Report how many lines hold the string "scene". Give the number and nothing else.

PROVIDED DATA
● ● ● ● ● ● ●

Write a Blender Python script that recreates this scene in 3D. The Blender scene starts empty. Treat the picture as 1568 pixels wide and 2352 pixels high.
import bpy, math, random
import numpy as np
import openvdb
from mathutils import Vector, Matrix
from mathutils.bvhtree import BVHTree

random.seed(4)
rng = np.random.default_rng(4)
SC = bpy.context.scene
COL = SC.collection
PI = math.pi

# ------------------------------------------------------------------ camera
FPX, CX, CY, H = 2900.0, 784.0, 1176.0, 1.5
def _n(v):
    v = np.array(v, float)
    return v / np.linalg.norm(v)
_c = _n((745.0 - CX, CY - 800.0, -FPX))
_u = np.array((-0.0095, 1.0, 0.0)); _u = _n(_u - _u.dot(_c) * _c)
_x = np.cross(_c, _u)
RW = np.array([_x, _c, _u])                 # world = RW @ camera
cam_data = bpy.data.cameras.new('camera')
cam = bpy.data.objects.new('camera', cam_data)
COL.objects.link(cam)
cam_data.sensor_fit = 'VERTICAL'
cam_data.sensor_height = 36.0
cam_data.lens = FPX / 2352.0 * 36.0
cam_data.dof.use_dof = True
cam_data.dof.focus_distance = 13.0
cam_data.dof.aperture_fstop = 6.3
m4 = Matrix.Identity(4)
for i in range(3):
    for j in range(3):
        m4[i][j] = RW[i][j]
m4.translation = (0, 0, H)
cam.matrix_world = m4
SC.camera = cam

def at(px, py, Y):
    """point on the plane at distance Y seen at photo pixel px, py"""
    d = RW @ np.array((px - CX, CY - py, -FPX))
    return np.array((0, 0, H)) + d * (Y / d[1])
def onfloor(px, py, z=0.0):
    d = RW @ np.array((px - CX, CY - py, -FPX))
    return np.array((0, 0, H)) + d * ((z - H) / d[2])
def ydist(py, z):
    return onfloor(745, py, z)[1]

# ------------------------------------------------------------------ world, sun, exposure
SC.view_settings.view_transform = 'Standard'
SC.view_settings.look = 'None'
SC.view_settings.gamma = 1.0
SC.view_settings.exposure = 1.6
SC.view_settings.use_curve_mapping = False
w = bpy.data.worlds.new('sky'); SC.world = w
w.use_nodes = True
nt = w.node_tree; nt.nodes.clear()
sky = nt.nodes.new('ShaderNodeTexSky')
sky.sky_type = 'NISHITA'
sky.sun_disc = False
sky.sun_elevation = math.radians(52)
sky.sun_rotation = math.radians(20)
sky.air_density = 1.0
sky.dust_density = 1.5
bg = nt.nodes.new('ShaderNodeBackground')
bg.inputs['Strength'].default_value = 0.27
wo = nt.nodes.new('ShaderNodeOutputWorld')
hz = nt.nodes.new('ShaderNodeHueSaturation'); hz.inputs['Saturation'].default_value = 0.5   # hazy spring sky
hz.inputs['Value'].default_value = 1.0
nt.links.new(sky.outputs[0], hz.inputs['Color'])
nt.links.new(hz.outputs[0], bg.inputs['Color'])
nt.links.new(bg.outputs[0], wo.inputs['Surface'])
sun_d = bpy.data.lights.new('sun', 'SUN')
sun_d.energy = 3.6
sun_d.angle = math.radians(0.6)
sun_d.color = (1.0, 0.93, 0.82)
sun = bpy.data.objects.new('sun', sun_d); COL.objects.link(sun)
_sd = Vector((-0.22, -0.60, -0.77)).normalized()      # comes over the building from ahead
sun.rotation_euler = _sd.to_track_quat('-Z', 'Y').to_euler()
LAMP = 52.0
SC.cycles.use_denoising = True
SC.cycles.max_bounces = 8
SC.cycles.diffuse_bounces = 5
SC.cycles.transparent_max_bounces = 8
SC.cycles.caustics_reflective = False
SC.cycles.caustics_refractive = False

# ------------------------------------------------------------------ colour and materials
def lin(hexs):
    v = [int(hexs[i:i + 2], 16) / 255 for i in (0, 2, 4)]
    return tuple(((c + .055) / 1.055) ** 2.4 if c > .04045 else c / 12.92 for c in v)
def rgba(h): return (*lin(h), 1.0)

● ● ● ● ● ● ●

ANSWER TO THE EXERCISE
2